Airline deregulation and the high cost of fuel have caused a renewed interest in propeller-driven aircraft as a replacement for existing turbofan aircraft. Since passengers on existing turbofan aircraft have become accustomed to lower interior noise than exists in current propeller aircraft, there has been a renewed interest in interior noise control by reduction of propeller source noise, by design of lightweight fuselage soundproofing and other noise reduction concepts. This paper discusses the noise control problem from a source noise and aircraft design standpoint.
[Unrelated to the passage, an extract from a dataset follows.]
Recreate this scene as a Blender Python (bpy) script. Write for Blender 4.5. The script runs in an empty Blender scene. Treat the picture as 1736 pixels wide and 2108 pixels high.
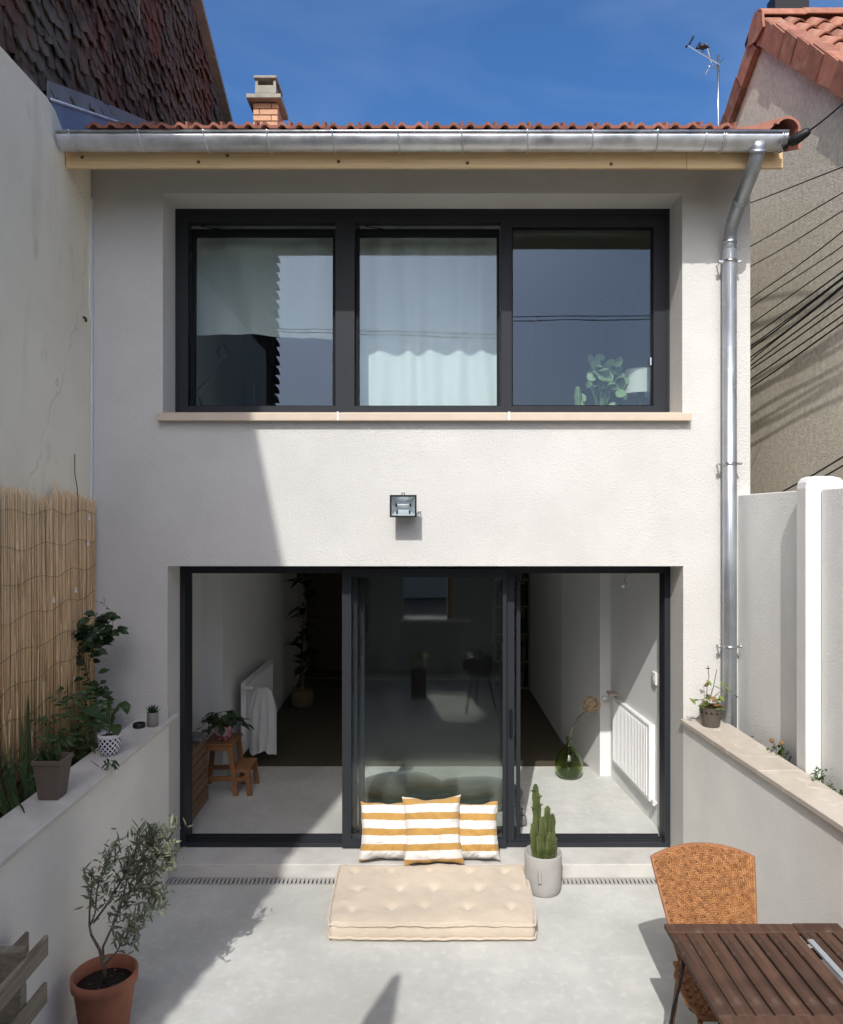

The existing state-of-the-art is reviewed and the promising strategies for reducing noise in propeller aircraft are discussed.

The initial results of a program to investigate the sources of noise in unshrouded propellers under forward flight conditions are reported. Tests were conducted using a three-blade, full-scale instrumented propeller mounted on a twin-engine aircraft. Measurements included 1) farfield noise at fixed ground stations and at two aircraft wing tip locations, 2) blade surface pressures at seven locations on one of the propeller blades, 3) atmospheric turbulence encountered by the aircraft in flight, and 4) aircraft operating conditions. The results confirm that significantly lower levels of propeller noise are produced in forward flight than at static conditions. The most significant reductions occurred at mid-frequencies which dominate Perceived and A-Weighted Noise Levels. Blade surface pressure data showed the presence of disturbances in the propeller inflow under static conditions which were seen to disappear as the aircraft started its takeoff roll.